**EXERCISE DESCRIPTION**: Every record that follows should be printed verbatim.

[Scripts that build scenes]

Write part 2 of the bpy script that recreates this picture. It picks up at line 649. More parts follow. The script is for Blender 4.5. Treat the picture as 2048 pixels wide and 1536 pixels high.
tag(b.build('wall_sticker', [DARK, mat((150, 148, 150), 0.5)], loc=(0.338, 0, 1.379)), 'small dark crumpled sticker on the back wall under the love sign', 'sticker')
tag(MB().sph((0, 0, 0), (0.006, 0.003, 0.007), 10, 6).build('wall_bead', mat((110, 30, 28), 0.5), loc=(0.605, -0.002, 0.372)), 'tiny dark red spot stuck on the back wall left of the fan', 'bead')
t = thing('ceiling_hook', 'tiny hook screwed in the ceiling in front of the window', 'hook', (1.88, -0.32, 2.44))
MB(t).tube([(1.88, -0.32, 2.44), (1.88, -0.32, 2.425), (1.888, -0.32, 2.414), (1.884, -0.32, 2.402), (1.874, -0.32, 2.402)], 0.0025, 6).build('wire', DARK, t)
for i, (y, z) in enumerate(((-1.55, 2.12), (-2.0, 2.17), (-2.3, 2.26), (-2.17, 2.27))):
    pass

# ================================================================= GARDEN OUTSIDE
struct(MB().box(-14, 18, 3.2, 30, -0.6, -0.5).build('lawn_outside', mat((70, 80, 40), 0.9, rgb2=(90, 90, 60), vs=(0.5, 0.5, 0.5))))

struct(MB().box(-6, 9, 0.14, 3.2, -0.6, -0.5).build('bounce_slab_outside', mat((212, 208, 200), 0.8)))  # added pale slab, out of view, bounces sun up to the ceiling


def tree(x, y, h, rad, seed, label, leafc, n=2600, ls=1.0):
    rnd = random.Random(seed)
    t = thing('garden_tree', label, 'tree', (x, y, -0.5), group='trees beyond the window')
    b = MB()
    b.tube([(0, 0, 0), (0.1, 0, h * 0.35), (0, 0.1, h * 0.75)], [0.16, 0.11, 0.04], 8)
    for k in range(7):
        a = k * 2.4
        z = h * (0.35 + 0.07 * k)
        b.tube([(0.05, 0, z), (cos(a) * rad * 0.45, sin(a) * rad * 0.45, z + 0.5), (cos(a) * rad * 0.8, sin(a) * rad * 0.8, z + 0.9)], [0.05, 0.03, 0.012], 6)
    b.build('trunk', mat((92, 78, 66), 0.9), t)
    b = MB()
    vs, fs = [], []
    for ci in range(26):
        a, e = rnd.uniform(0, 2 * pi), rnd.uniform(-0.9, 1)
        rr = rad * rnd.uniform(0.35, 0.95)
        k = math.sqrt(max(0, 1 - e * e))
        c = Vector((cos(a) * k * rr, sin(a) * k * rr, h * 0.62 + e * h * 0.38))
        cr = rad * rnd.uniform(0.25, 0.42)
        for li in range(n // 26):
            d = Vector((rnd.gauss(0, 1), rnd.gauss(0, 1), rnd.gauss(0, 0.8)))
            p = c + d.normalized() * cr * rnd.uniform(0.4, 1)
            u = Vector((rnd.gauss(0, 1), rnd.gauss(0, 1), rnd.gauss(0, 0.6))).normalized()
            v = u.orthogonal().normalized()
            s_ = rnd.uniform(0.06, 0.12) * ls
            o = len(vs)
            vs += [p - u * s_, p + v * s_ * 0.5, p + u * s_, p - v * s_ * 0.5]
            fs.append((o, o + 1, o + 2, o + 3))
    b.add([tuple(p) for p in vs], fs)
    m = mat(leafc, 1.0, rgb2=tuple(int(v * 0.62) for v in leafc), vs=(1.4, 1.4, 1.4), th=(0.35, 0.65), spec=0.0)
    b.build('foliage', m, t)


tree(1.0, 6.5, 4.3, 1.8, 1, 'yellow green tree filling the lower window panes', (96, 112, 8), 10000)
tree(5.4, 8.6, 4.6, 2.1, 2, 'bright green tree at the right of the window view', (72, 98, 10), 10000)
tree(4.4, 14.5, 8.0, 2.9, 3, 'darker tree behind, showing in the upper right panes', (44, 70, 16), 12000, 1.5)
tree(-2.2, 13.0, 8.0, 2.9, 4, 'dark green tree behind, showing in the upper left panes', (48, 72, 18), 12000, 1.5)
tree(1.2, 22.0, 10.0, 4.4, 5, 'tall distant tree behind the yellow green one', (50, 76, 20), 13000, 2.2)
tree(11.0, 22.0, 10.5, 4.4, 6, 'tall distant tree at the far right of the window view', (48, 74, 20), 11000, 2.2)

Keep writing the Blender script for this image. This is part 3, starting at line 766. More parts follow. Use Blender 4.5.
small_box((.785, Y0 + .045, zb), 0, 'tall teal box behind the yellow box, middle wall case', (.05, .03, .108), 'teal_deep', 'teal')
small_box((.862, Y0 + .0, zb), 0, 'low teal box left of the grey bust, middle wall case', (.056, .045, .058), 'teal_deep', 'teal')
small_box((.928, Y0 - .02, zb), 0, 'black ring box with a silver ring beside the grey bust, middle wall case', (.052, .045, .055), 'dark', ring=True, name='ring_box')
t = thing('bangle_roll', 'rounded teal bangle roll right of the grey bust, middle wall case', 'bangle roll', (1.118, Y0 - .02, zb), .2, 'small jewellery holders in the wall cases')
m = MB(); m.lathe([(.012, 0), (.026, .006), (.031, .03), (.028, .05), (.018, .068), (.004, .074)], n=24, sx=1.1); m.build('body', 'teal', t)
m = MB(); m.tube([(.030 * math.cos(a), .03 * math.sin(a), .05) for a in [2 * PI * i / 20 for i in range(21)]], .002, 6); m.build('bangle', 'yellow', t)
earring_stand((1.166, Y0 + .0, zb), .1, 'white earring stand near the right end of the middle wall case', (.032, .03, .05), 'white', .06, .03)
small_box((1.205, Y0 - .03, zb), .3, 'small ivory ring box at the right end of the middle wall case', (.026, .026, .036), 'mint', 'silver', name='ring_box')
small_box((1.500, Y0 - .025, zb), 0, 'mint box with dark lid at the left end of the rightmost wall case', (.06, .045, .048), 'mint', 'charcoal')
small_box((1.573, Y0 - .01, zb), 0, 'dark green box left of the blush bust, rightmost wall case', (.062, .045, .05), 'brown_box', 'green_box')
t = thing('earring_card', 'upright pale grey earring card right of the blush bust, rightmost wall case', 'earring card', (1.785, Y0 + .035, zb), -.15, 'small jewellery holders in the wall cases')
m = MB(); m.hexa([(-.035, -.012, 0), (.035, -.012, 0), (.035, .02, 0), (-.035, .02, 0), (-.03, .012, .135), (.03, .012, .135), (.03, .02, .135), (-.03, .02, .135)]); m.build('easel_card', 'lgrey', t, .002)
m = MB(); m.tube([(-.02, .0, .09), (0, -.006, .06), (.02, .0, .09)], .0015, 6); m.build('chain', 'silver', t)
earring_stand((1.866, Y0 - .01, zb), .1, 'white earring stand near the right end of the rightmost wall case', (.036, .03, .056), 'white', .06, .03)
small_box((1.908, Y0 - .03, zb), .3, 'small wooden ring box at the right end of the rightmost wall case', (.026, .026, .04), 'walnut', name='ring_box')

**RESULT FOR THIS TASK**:
Write part 2 of the bpy script that recreates this picture. It picks up at line 649. More parts follow. The script is for Blender 4.5. Treat the picture as 2048 pixels wide and 1536 pixels high.
tag(b.build('wall_sticker', [DARK, mat((150, 148, 150), 0.5)], loc=(0.338, 0, 1.379)), 'small dark crumpled sticker on the back wall under the love sign', 'sticker')
tag(MB().sph((0, 0, 0), (0.006, 0.003, 0.007), 10, 6).build('wall_bead', mat((110, 30, 28), 0.5), loc=(0.605, -0.002, 0.372)), 'tiny dark red spot stuck on the back wall left of the fan', 'bead')
t = thing('ceiling_hook', 'tiny hook screwed in the ceiling in front of the window', 'hook', (1.88, -0.32, 2.44))
MB(t).tube([(1.88, -0.32, 2.44), (1.88, -0.32, 2.425), (1.888, -0.32, 2.414), (1.884, -0.32, 2.402), (1.874, -0.32, 2.402)], 0.0025, 6).build('wire', DARK, t)
for i, (y, z) in enumerate(((-1.55, 2.12), (-2.0, 2.17), (-2.3, 2.26), (-2.17, 2.27))):
    pass

# ================================================================= GARDEN OUTSIDE
struct(MB().box(-14, 18, 3.2, 30, -0.6, -0.5).build('lawn_outside', mat((70, 80, 40), 0.9, rgb2=(90, 90, 60), vs=(0.5, 0.5, 0.5))))

struct(MB().box(-6, 9, 0.14, 3.2, -0.6, -0.5).build('bounce_slab_outside', mat((212, 208, 200), 0.8)))  # added pale slab, out of view, bounces sun up to the ceiling


def tree(x, y, h, rad, seed, label, leafc, n=2600, ls=1.0):
    rnd = random.Random(seed)
    t = thing('garden_tree', label, 'tree', (x, y, -0.5), group='trees beyond the window')
    b = MB()
    b.tube([(0, 0, 0), (0.1, 0, h * 0.35), (0, 0.1, h * 0.75)], [0.16, 0.11, 0.04], 8)
    for k in range(7):
        a = k * 2.4
        z = h * (0.35 + 0.07 * k)
        b.tube([(0.05, 0, z), (cos(a) * rad * 0.45, sin(a) * rad * 0.45, z + 0.5), (cos(a) * rad * 0.8, sin(a) * rad * 0.8, z + 0.9)], [0.05, 0.03, 0.012], 6)
    b.build('trunk', mat((92, 78, 66), 0.9), t)
    b = MB()
    vs, fs = [], []
    for ci in range(26):
        a, e = rnd.uniform(0, 2 * pi), rnd.uniform(-0.9, 1)
        rr = rad * rnd.uniform(0.35, 0.95)
        k = math.sqrt(max(0, 1 - e * e))
        c = Vector((cos(a) * k * rr, sin(a) * k * rr, h * 0.62 + e * h * 0.38))
        cr = rad * rnd.uniform(0.25, 0.42)
        for li in range(n // 26):
            d = Vector((rnd.gauss(0, 1), rnd.gauss(0, 1), rnd.gauss(0, 0.8)))
            p = c + d.normalized() * cr * rnd.uniform(0.4, 1)
            u = Vector((rnd.gauss(0, 1), rnd.gauss(0, 1), rnd.gauss(0, 0.6))).normalized()
            v = u.orthogonal().normalized()
            s_ = rnd.uniform(0.06, 0.12) * ls
            o = len(vs)
            vs += [p - u * s_, p + v * s_ * 0.5, p + u * s_, p - v * s_ * 0.5]
            fs.append((o, o + 1, o + 2, o + 3))
    b.add([tuple(p) for p in vs], fs)
    m = mat(leafc, 1.0, rgb2=tuple(int(v * 0.62) for v in leafc), vs=(1.4, 1.4, 1.4), th=(0.35, 0.65), spec=0.0)
    b.build('foliage', m, t)


tree(1.0, 6.5, 4.3, 1.8, 1, 'yellow green tree filling the lower window panes', (96, 112, 8), 10000)
tree(5.4, 8.6, 4.6, 2.1, 2, 'bright green tree at the right of the window view', (72, 98, 10), 10000)
tree(4.4, 14.5, 8.0, 2.9, 3, 'darker tree behind, showing in the upper right panes', (44, 70, 16), 12000, 1.5)
tree(-2.2, 13.0, 8.0, 2.9, 4, 'dark green tree behind, showing in the upper left panes', (48, 72, 18), 12000, 1.5)
tree(1.2, 22.0, 10.0, 4.4, 5, 'tall distant tree behind the yellow green one', (50, 76, 20), 13000, 2.2)
tree(11.0, 22.0, 10.5, 4.4, 6, 'tall distant tree at the far right of the window view', (48, 74, 20), 11000, 2.2)

Keep writing the Blender script for this image. This is part 3, starting at line 766. More parts follow. Use Blender 4.5.
small_box((.785, Y0 + .045, zb), 0, 'tall teal box behind the yellow box, middle wall case', (.05, .03, .108), 'teal_deep', 'teal')
small_box((.862, Y0 + .0, zb), 0, 'low teal box left of the grey bust, middle wall case', (.056, .045, .058), 'teal_deep', 'teal')
small_box((.928, Y0 - .02, zb), 0, 'black ring box with a silver ring beside the grey bust, middle wall case', (.052, .045, .055), 'dark', ring=True, name='ring_box')
t = thing('bangle_roll', 'rounded teal bangle roll right of the grey bust, middle wall case', 'bangle roll', (1.118, Y0 - .02, zb), .2, 'small jewellery holders in the wall cases')
m = MB(); m.lathe([(.012, 0), (.026, .006), (.031, .03), (.028, .05), (.018, .068), (.004, .074)], n=24, sx=1.1); m.build('body', 'teal', t)
m = MB(); m.tube([(.030 * math.cos(a), .03 * math.sin(a), .05) for a in [2 * PI * i / 20 for i in range(21)]], .002, 6); m.build('bangle', 'yellow', t)
earring_stand((1.166, Y0 + .0, zb), .1, 'white earring stand near the right end of the middle wall case', (.032, .03, .05), 'white', .06, .03)
small_box((1.205, Y0 - .03, zb), .3, 'small ivory ring box at the right end of the middle wall case', (.026, .026, .036), 'mint', 'silver', name='ring_box')
small_box((1.500, Y0 - .025, zb), 0, 'mint box with dark lid at the left end of the rightmost wall case', (.06, .045, .048), 'mint', 'charcoal')
small_box((1.573, Y0 - .01, zb), 0, 'dark green box left of the blush bust, rightmost wall case', (.062, .045, .05), 'brown_box', 'green_box')
t = thing('earring_card', 'upright pale grey earring card right of the blush bust, rightmost wall case', 'earring card', (1.785, Y0 + .035, zb), -.15, 'small jewellery holders in the wall cases')
m = MB(); m.hexa([(-.035, -.012, 0), (.035, -.012, 0), (.035, .02, 0), (-.035, .02, 0), (-.03, .012, .135), (.03, .012, .135), (.03, .02, .135), (-.03, .02, .135)]); m.build('easel_card', 'lgrey', t, .002)
m = MB(); m.tube([(-.02, .0, .09), (0, -.006, .06), (.02, .0, .09)], .0015, 6); m.build('chain', 'silver', t)
earring_stand((1.866, Y0 - .01, zb), .1, 'white earring stand near the right end of the rightmost wall case', (.036, .03, .056), 'white', .06, .03)
small_box((1.908, Y0 - .03, zb), .3, 'small wooden ring box at the right end of the rightmost wall case', (.026, .026, .04), 'walnut', name='ring_box')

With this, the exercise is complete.